29 de noviembre de 2014

¡No será por avisos!



Evangelio según San Lucas 21,34-36.


Jesús dijo a sus discípulos:
"Tengan cuidado de no dejarse aturdir por los excesos, la embriaguez y las preocupaciones de la vida, para que ese día no caiga de improviso sobre ustedes
como una trampa, porque sobrevendrá a todos los hombres en toda la tierra.
Estén prevenidos y oren incesantemente, para quedar a salvo de todo lo que ha de ocurrir. Así podrán comparecer seguros ante el Hijo del hombre".

COMENTARIO:

  En este Evangelio de Lucas, el Señor nos exhorta a estar vigilantes y a tener cuidado. Nos avisa que, así como las virtudes perfeccionan al ser humano y por ser hábitos buenos, al repetirlos nos perfeccionan, los vicios, que son hábitos malos –pero a la corta, muy placenteros- nos degradan, porque nos privan de la libertad. Lo peor es que muchas veces, como el ambiente los tiñe de normalidad, acabamos creyendo que lo habitual es lo natural; y no es así. Ya que, por más que fuera costumbre que los padres pegaran con asiduidad  a sus hijos, estos actos no se podían considerar oportunos.

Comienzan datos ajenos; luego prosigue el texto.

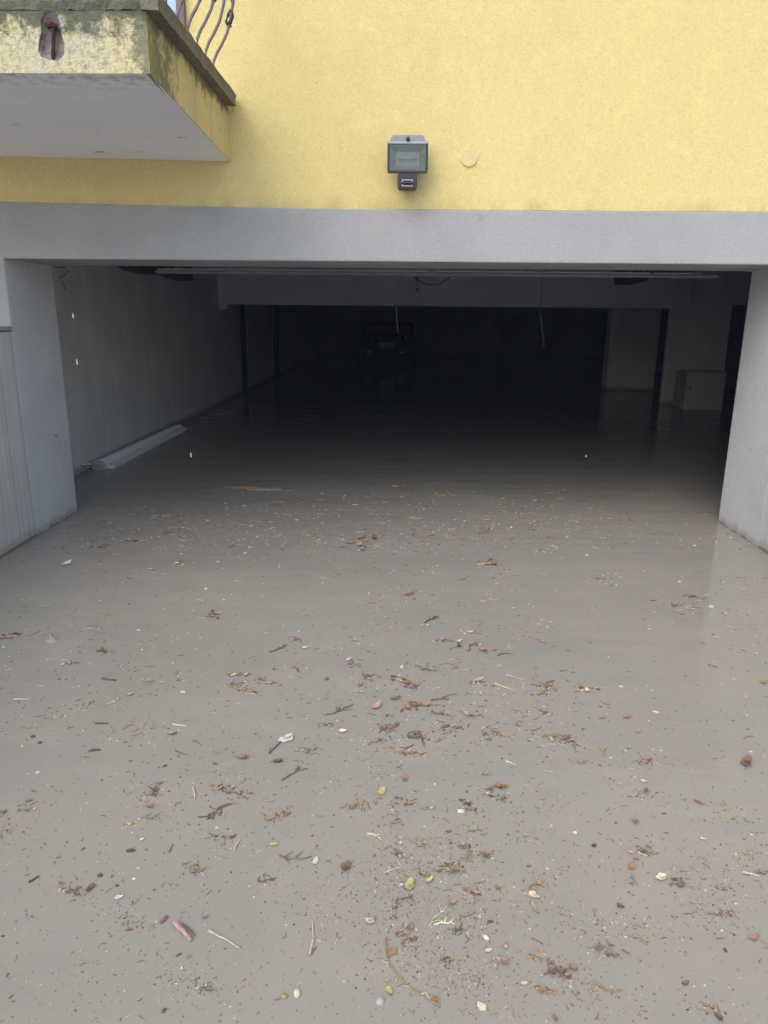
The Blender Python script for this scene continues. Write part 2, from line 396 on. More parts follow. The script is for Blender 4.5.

  Los hechos son malos intrínsecamente, cuando van en contra de la Ley de Dios, que es su más certera medida. Y es por eso que El Señor nos los prohibió; ya que todo aquello que puede dañarnos el alma y el cuerpo, haciéndonos  perder la vida sobrenatural, está especificado en los mandatos divinos, para que lo evitemos. No penséis nunca que esas disposiciones dadas a Moisés, son malas porque están vetadas por Dios, sino que fueron vetadas por Dios, porque eran malas para los hombres.

  Pues bien, Jesús sabe que nuestra naturaleza herida, tiende a buscar el placer fácil, el gozo egoísta y el olvido de los demás. Por eso nos insiste ante lo que nos jugamos, para que nos preparemos –y preparemos nuestro cuerpo, que tanto influye en nuestra vida espiritual- para resistir los embates del enemigo y permanecer, ante el Señor, puros de corazón y sanos de mente. Y para poder lograr esa meta, que no es fácil, nos da el secreto que Él tantas veces puso en práctica, cuando el diablo lo tentó en su Humanidad Santísima: la oración.

  Es imprescindible rezar al Padre para que acuda en nuestra ayuda, si queremos tener la fuerza de su Espíritu, que nos permitirá salir victoriosos de la batalla final. Pero como siempre os digo, invocar a Dios es mucho más que desgranar las palabras de un Salmo, o que repetir un texto recomendado por Nuestra Madre, la Iglesia. Se trata de una necesidad que surge de lo más profundo de nuestro interior: el encuentro con Jesús. De contarle nuestros problemas, nuestras alegrías, nuestras debilidades y nuestros proyectos. De agradecerle cada minuto del día, cada mirada, cada abrazo y cada oportunidad. Y reconocer, en su presencia, que necesitamos perentoriamente del alimento espiritual que nos dejó para siempre, en forma sacramental.

  Jesús nos pide que, si no es por amor –que es lo suyo-, por lo menos nos esforcemos por vivir coherentemente nuestra fe, por prudencia. Que cumplamos  nuestro compromiso con Dios, y hagamos el bien para que, a su regreso, si no estamos preparados todavía para alcanzar la Gloria, por lo menos no estemos entre los condenados que, por su orgullo, maldad y olvido voluntario de Dios, han renunciado a la Vida eterna.

  Vemos en estos textos de los últimos días, como Jesús insiste para que lleguemos al conocimiento de lo que podemos perder; de lo que nos jugamos, si damos la espalda a la llamada divina. Siente, en su propia Carne y en su propio Corazón, el dolor de la pérdida irreparable de aquellos que, a pesar de su reiteración, no querrán hacerle caso. Y es que ¡Nos ama tanto! Que ha querido sufrir con y por nosotros. Es por eso que no se cansa, ni se cansará de advertirnos, para que la muerte no nos coja desprevenidos. Nos insta a la necesidad de estar unidos en esta tierra al Señor –en cuerpo y alma- para continuar manteniendo esa relación –pero ahora en su total plenitud- cuando seamos llamados a su presencia. Tendréis que reconocer que… ¡No será por avisos!